20.4.3. Windows implementation

.impl.w3: In proti3.c, proti6.c, prmci3w3.c, and prmci6w3.c.

.impl.w3.context: The context of a thread that hit a protection fault is given by the EXCEPTION_POINTERS structure passed to a vectored exception handler, which points to EXCEPTION_RECORD and CONTEXT structures.

.impl.w3.fault.addr: EXCEPTION_RECORD.ExceptionAddress is the address that the faulting instruction was trying to access.

.impl.w3.fault.mode: EXCEPTION_RECORD.ExceptionInformation[0] is 0 for a read fault, 1 for a write fault, and 8 for an execute fault (which we handle as a read fault).
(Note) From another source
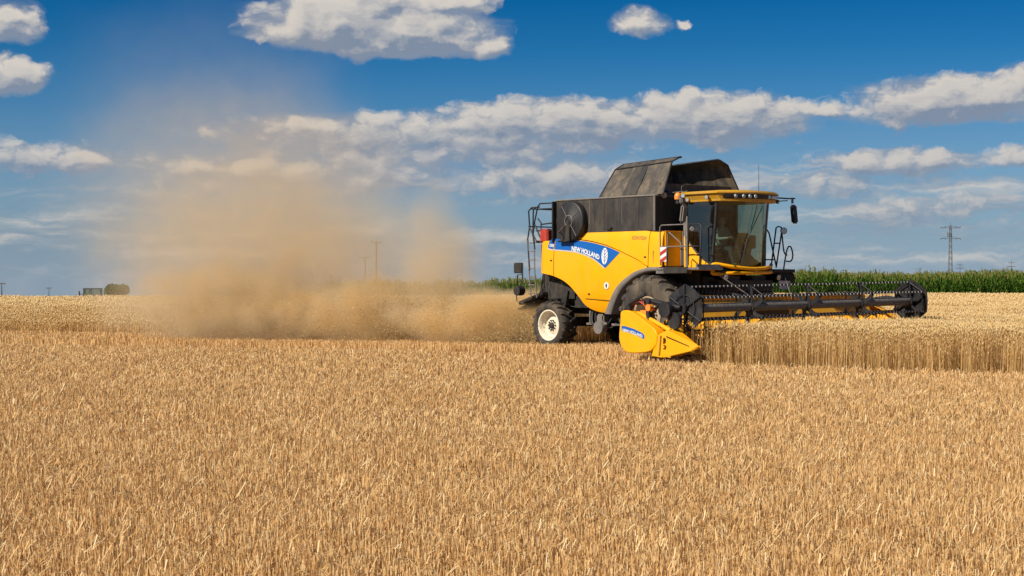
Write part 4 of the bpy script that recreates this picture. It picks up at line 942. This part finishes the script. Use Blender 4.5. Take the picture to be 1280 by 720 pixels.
def shield(v, sg):
    z0 = RZ(v); mb = MB(); yo = -(v + sg * .03); vs = [(RX, yo, z0)]
    for k in range(12):
        a = A0 + math.pi * k / 6; r_ = .53 if k % 2 == 0 else .485; vs.append((RX + r_ * math.cos(a), yo + (.02 if k % 2 else -.0) * sg, z0 + r_ * math.sin(a)))
    # open segments, so that the plate reads as ribbed sheet pieces
    for k in range(12):
        if sg < 0 or k not in (7, 8): mb.add([vs[0], vs[1 + k], vs[1 + (k + 1) % 12], (vs[0][0], yo + .02, vs[0][2]), (vs[1 + k][0], yo + .02, vs[1 + k][2]), (vs[1 + (k + 1) % 12][0], yo + .02, vs[1 + (k + 1) % 12][2])], [(0, 1, 2), (5, 4, 3), (1, 4, 5, 2)])
    for k in range(6):
        a = A0 + math.pi * k / 3; mb.tube([(RX + .1 * math.cos(a), yo - sg * .02, z0 + .1 * math.sin(a)), (RX + .52 * math.cos(a), yo - sg * .02, z0 + .52 * math.sin(a))], .020, 6)
    mb.tube([(RX + .30 * math.cos(a), yo - sg * .025, z0 + .30 * math.sin(a)) for a in np.linspace(0, 2 * math.pi, 13)], .012, 5)
    mb.tube([(RX - .02, yo + .02, z0), (RX - .02, yo - sg * .10, z0)], .13, 12)
    return part(mb, 'reel_end_shield', 'black', hd)
shield(4.10, 1); shield(-3.95, -1)

# ------------------------------------------------------------------ driver
def person():
    root = empty('person', (*mach(.72, -.05), 0), -TH); root.location.z = 0
    tag(root, 'driver in a pale shirt and dark cap sitting at the wheel inside the cab', 'person')
    J = {}; V = []; E_ = []; Rr = []
    def jt(n, p, r_, par=None):
        J[n] = len(V); V.append(p); Rr.append(r_)
        if par: E_.append((J[par], J[n]))
    jt('pelvis', (0, 0, 2.55), .15); jt('belly', (-.02, 0, 2.72), .145, 'pelvis'); jt('chest', (0, 0, 2.92), .155, 'belly'); jt('neckb', (.01, 0, 3.08), .07, 'chest'); jt('neck', (.02, 0, 3.14), .055, 'neckb')
    jt('head', (.04, 0, 3.22), .085, 'neck'); jt('crown', (.04, 0, 3.32), .085, 'head')
    for s_, n in ((-1, 'r'), (1, 'l')):
        jt('sh' + n, (0, s_ * .19, 3.02), .07, 'chest'); jt('el' + n, (.14, s_ * .27, 2.78), .048, 'sh' + n); jt('wr' + n, (.36, s_ * .19, 2.80), .034, 'el' + n); jt('ha' + n, (.43, s_ * .17, 2.81), .032, 'wr' + n)
        jt('hp' + n, (.04, s_ * .11, 2.52), .10, 'pelvis'); jt('kn' + n, (.44, s_ * .16, 2.54), .068, 'hp' + n); jt('an' + n, (.56, s_ * .16, 2.17), .045, 'kn' + n); jt('to' + n, (.68, s_ * .17, 2.15), .04, 'an' + n)
    me = bpy.data.meshes.new('body'); me.from_pydata(V, E_, []); o = bpy.data.objects.new('body', me); scene.collection.objects.link(o); o.parent = root
    sk = o.modifiers.new('skin', 'SKIN'); ly = me.skin_vertices[0] if me.skin_vertices else None
    if ly is None:
        bm = bmesh.new(); bm.from_mesh(me); bm.verts.layers.skin.verify(); bm.to_mesh(me); bm.free(); ly = me.skin_vertices[0]
    for i, r_ in enumerate(Rr): ly.data[i].radius = (r_, r_)
    ly.data[0].use_root = True
    o.modifiers.new('sub', 'SUBSURF').levels = 2; o.modifiers['sub'].render_levels = 2; 
    em = bpy.data.meshes.new_from_object(o.evaluated_get(bpy.context.evaluated_depsgraph_get())); o.modifiers.clear(); o.data = em
    em.materials.clear(); em.materials.append(M['shirt']); em.materials.append(M['trousers']); em.materials.append(M['skin'])
    for p_ in em.polygons:
        c_ = p_.center; p_.material_index = 1 if (c_.z < 2.62 and not (c_.x > .10 and c_.z > 2.70)) else (2 if (c_.x > .37 or c_.z > 3.12) else 0); p_.use_smooth = True
    hd_ = part(MB().lathe([(0, 0)], (0, 0, 0), 3) if False else MB().tube([(.035, 0, 3.14), (.04, 0, 3.18), (.045, 0, 3.25), (.04, 0, 3.32), (.035, 0, 3.36)], [.06, .085, .098, .09, .05], 14), 'face', 'skin', root)
    part(MB().tube([(.03, 0, 3.30), (.03, 0, 3.34), (.03, 0, 3.385)], [.108, .102, .05], 14).box((.13, 0, 3.305), (.12, .15, .012), bev=.004), 'cap', 'hair', root)
    part(MB().box((.142, 0, 3.235), (.03, .025, .035), bev=.008).box((.132, -.035, 3.262), (.01, .02, .008)).box((.132, .035, 3.262), (.01, .02, .008)).box((.132, 0, 3.20), (.012, .045, .008)), 'features', 'hair', hd_.parent)
    for s_ in (-1, 1):
        h = MB()
        for f in range(4): h.tube([(.42, s_ * .17 + (f - 1.5) * .018, 2.82), (.47, s_ * .17 + (f - 1.5) * .018, 2.835), (.485, s_ * .17 + (f - 1.5) * .018, 2.80)], [.010, .009, .008], 6)
        h.tube([(.40, s_ * .15, 2.80), (.44, s_ * .13, 2.785)], [.011, .009], 6); part(h, 'hand', 'skin', root)
person()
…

.impl.w3.fault.step: This is implemented only on IA-32, and only for “simple MOV” instructions.

.impl.w3.suspend: The context of a suspended thread is returned by GetThreadContext().

.impl.w3.context.scan: The context’s root registers are found in the CONTEXT structure.

.impl.w3.context.sp: The stack pointer is obtained from CONTEXT.Esp (on IA-32) or CONTEXT.Rsp (on x86-64).

20.4.4. OS X implementation

.impl.xc: In protxc.c, with processor-specific parts in proti3.c and proti6.c, and other platform-specific parts in prmci3xc.c and prmci6xc.c.

.impl.xc.context: The context consists of the __Request__mach_exception_raise_state_identity_t and x86_thread_state32_t or x86_thread_state64_t structures. There doesn’t seem to be any documentation for these structures, but they are defined in the Mach headers.

.impl.xc.fault.addr: __Request__mach_exception_raise_state_identity_t.code[1] is the address that the faulting instruction was trying to access.

.impl.xc.fault.mode: This implementation does not attempt to determine whether the fault was a read or write.

.impl.xc.fault.step: This is implemented only on IA-32, and only for “simple MOV” instructions.

.impl.xc.suspend: The context of a suspended thread is obtained by calling thread_get_state().

.impl.xc.context.scan: The thread’s registers are found in the x86_thread_state32_t or x86_thread_state64_t structure.

.impl.xc.context.sp: The stack pointer is obtained from x86_thread_state32_t.__esp (on IA-32) or x86_thread_state64_t.__rsp (on x86-64).